In many ways, this is a weird trend, given that culottes have often been a sartorial punchline. Think of Eurovision 1974, and Agnetha Fältskog’s shiny blue pair, with calf-skimming tulip-shaped hems – an outfit so comical it has since become part of the fancy-dress vernacular. For anyone who went to Brownies in the 1990s, culottes were the flappy, conker-coloured shorts worn while sitting cross-legged on a dusty church hall floor feeling anything but cool.
But culottes are selling – lots and lots. At Whistles, between 1 January and 23 March, sales were up by 422% compared with the same period last year, with culottes outselling skirts. Marks & Spencer reports strong culotte sales, too, with a leather Autograph pair, hitting shops later this month, predicted to be one of the big sellers of the season.

Even those who are actually selling culottes have had their reservations. “I think culottes are not very flattering on most people, to be honest,” says Whistles chief executive Jane Shepherdson. “But ever since we first brought them in, about two years ago, they keep surprising us.
“They are so popular that we have been looking at some of the skirts in production and wondering if we should be joining them as culottes,” she adds. “I suppose it might be because they are quite an obvious trend – like a midi skirt – and they represent a change in the long-standing silhouette, from skinny bottoms and oversized tops, to the opposite.”
“I remember saying a couple of years ago, ‘I bloody hate culottes,’” says Justin O’Shea, buying director of luxury shopping website MyTheresa.com. “But I’ve come around to accepting the culotte. They seem to tie in with the way that fashion is heading, which is that women are dressing for themselves and each other and not to appeal to men. A woman who would wear culottes would probably be very fashion forward and not girly – that’s kind of the point of the design.”

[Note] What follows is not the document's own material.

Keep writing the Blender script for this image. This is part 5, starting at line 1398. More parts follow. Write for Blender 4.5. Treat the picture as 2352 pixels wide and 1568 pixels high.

Appropriately, Culottes have a feminist backstory. After their popularisation in 18th-century France (so closely were they associated with the ruling class that their opposers were known as “sans-culottes”) in Victorian England they were trousers in disguise – skirts that would split apart to enable women to ride horses, play tennis and ride bicycles.
As ever in fashion, much of the appeal lies in the fact that culottes feel unexpected and different to the mainstream – and as with any quirky clothing shape, styling can be tricky. A neat vest or T-shirt, either tucked in or short enough to show the waist, can be a helpful counterpoint to all that volume. Block heels, too, will make you feel a little taller, even if you don’t fancy tottering around in stilettos.

For some younger shoppers keen to buy into the trend, the answer might be showing some skin: “For summer,” says Asos womenswear design director Vanessa Spence, “we are offering matching jacquard bralets and culottes, which offers our customer a young, fun way to wear the culottes.” But for the power players who wear them while sitting in the front rows of fashion shows, the aim is to look kooky and cerebral rather than deliberately sexy. (See early adopter Victoria Beckham, who wore culottes to underline her high-end designer credentials at New York fashion week in September 2013.) In fashion circles, culottes are an alpha statement: either “I don’t care if this looks a bit weird because I like it” or “my legs are so thin that I can even wear these culottes”, depending on your levels of cynicism.